CA Scouter comments on last minute Eagles:

It would be interesting to hear your reflections on Scouts putting off Eagle til they’re 17.5 years old and then trying to get their project and missing merit badges done in the small amount of time left. … in a perfect world, the SM has been counseling boys not to let it get to this point, but as you say, Scout aged boys do a lot of things they shouldn’t. Any reflections on this particular situation would be of value.

I hope this helps:

As you note Scout aged boys are still growing, even at 17 and a half. I have to laugh because I have two last minute Eagles working hard on their projects right now. This is peculiarly provoking because I am a bit of a last minute lulu myself. I get a lot less upset about this now than I used to.

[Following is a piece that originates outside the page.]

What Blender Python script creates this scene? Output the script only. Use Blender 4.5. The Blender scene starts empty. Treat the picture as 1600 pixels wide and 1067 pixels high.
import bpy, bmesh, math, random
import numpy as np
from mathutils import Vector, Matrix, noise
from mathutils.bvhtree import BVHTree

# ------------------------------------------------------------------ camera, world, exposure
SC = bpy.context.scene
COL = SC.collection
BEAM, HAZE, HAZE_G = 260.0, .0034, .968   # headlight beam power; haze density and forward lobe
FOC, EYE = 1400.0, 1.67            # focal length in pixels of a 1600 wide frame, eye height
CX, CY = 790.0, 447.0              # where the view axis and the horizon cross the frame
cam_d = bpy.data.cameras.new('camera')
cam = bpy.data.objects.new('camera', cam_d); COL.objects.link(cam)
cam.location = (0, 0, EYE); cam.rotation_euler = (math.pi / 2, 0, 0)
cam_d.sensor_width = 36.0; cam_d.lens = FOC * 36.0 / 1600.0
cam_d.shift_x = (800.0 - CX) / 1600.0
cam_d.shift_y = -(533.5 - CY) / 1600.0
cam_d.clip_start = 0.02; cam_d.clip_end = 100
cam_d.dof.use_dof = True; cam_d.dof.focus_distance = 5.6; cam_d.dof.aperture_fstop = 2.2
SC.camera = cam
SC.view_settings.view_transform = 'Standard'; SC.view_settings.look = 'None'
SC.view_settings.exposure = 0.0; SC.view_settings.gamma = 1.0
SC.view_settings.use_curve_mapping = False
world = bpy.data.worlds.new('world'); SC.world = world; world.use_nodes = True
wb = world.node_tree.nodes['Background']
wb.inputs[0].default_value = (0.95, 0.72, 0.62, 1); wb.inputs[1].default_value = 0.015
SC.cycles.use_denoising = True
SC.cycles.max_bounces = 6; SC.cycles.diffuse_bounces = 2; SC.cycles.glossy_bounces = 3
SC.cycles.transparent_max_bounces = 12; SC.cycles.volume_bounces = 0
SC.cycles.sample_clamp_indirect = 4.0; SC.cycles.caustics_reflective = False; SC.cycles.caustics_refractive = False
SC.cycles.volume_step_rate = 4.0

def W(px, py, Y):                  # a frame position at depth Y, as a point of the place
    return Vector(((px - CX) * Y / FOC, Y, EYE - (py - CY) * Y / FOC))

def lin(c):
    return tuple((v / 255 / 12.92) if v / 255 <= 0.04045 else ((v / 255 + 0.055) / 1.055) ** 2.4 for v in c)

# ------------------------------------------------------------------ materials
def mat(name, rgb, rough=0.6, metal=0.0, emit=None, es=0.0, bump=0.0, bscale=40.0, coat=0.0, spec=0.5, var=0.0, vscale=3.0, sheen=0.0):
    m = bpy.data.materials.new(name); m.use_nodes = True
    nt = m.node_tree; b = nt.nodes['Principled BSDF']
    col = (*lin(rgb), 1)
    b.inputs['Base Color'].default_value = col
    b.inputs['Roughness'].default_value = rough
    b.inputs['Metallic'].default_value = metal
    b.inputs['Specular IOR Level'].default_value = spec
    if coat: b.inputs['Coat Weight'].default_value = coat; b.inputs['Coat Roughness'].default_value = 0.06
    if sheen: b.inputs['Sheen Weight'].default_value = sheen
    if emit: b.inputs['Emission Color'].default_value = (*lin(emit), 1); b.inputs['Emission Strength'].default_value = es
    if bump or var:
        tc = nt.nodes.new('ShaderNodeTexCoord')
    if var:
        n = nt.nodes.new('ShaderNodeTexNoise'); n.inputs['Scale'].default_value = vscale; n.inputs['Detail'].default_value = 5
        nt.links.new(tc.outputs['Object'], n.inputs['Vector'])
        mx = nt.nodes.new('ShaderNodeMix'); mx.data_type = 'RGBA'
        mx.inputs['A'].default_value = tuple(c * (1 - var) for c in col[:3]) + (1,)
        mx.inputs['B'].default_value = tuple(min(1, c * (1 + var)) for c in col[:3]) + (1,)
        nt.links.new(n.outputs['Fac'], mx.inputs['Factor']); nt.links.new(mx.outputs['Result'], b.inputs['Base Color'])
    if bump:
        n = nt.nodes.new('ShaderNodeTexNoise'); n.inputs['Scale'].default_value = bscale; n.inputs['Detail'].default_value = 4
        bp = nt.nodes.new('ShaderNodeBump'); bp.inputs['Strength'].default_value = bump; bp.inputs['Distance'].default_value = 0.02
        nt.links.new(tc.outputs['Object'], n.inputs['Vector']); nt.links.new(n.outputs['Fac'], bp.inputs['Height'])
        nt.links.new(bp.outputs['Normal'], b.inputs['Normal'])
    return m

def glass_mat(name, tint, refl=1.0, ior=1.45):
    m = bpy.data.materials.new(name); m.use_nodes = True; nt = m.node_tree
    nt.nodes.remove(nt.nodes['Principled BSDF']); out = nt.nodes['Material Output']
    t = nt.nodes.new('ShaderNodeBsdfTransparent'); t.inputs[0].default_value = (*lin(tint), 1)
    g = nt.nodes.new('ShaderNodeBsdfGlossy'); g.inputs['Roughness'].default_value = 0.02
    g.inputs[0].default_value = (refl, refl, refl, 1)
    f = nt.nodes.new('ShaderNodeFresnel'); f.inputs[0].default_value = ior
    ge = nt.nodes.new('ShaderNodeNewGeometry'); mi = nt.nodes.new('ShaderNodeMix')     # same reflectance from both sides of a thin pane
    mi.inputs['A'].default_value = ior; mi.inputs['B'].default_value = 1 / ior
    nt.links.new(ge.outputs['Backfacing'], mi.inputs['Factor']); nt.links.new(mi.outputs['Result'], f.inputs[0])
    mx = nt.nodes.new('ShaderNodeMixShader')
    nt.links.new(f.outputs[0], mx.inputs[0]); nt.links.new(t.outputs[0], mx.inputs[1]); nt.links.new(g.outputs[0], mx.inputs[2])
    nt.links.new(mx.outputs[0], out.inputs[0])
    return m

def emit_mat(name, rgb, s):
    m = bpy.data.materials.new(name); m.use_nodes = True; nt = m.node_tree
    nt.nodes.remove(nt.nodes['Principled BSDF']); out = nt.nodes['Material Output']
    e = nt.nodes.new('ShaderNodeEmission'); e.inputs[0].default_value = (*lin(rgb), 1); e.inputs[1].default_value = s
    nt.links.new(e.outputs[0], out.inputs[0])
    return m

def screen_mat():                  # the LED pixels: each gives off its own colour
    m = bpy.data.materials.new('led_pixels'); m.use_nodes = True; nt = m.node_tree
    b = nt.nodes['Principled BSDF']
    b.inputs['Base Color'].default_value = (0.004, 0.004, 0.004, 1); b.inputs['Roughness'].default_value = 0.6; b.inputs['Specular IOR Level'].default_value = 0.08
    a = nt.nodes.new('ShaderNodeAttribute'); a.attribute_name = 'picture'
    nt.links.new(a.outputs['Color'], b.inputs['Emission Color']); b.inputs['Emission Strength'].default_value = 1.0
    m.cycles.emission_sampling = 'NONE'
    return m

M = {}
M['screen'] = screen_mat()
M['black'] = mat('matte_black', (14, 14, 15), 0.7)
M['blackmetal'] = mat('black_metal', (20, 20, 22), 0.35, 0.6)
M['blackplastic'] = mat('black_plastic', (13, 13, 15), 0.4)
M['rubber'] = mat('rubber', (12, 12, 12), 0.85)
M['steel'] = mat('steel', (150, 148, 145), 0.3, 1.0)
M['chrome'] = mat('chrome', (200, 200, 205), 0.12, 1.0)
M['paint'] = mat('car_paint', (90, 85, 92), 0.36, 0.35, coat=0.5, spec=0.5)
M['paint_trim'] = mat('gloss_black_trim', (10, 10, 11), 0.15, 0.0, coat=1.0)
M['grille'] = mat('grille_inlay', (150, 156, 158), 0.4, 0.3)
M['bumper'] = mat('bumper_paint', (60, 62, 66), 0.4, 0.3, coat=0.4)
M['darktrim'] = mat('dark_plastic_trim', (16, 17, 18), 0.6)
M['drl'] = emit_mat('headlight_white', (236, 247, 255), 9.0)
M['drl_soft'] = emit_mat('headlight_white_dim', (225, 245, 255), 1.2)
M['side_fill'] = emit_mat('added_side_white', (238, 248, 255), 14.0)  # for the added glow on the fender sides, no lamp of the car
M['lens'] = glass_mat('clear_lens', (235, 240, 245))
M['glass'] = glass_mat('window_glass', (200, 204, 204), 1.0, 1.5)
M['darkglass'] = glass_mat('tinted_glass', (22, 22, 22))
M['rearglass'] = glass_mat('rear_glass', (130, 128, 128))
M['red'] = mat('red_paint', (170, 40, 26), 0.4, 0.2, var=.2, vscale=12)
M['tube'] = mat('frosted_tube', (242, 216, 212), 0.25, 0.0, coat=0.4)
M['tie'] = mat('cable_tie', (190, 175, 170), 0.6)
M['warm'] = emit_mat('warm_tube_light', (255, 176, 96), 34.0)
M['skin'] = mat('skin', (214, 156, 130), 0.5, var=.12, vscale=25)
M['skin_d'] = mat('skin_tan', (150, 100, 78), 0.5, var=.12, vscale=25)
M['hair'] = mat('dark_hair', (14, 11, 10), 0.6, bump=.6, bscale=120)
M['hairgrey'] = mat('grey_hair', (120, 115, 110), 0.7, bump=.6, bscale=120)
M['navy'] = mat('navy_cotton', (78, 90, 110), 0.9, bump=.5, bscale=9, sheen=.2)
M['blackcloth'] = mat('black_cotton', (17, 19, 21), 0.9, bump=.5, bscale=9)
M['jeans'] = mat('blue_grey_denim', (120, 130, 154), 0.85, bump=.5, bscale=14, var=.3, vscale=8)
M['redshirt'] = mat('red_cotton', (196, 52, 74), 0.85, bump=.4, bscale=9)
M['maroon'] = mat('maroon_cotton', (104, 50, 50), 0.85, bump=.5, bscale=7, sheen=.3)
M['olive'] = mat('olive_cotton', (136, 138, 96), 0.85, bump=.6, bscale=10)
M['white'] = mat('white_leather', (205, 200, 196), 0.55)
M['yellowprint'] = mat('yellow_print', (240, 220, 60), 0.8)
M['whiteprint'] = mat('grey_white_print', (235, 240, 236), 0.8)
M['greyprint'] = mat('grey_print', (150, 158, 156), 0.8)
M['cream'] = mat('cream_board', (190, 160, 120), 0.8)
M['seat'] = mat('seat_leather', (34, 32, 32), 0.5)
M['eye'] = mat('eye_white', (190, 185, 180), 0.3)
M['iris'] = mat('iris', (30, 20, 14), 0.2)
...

Over the years I have developed a way of helping Scouts conceptualize how long it takes to complete Eagle requirements. We diagram a timeline that begins with their Life Scoutmaster’s conference and ends with their eighteenth birthday. We factor in school, church, sport, merit badges,  and the average time to conceive, lead and complete a project. When they see the timeline they have (at least for a while) a concept about what they need to do. I always tell them that they will complicate things tenfold if they wait, that they should have a plan and get things moving right away.

Very few of them have ever taken my advice.

This will ever really change. I’ll bet the first Eagle Scout was almost late getting a signature or something.

After two or three late season Eagle Scouts most Scoutmasters set out to fix the ‘problem’. They dream up rules and regulations, policies and procedures designed to make the Scoutmaster’s life easier. Despite all this some Scouts will still get a late start.

This problem can’t be fixed or regulated better than other problems common to developing human beings or ourselves as adults. When we sign on as Scoutmasters we accept that we are working with what Plato called “the most unmanageable of all the animals”.  We can’t protect them from all the consequences of their actions, nor do we want to.

Part of the intensive learning process in achieving Eagle is developing an appreciation for planning and timing. I haven’t ever done anything extraordinary to help my last minute lulus, they have to figure things out just like any other Eagle Candidate (only faster).

Whether a Scout starts working on Eagle in earnest with two years or two months left to go the most important thing is that they actually started.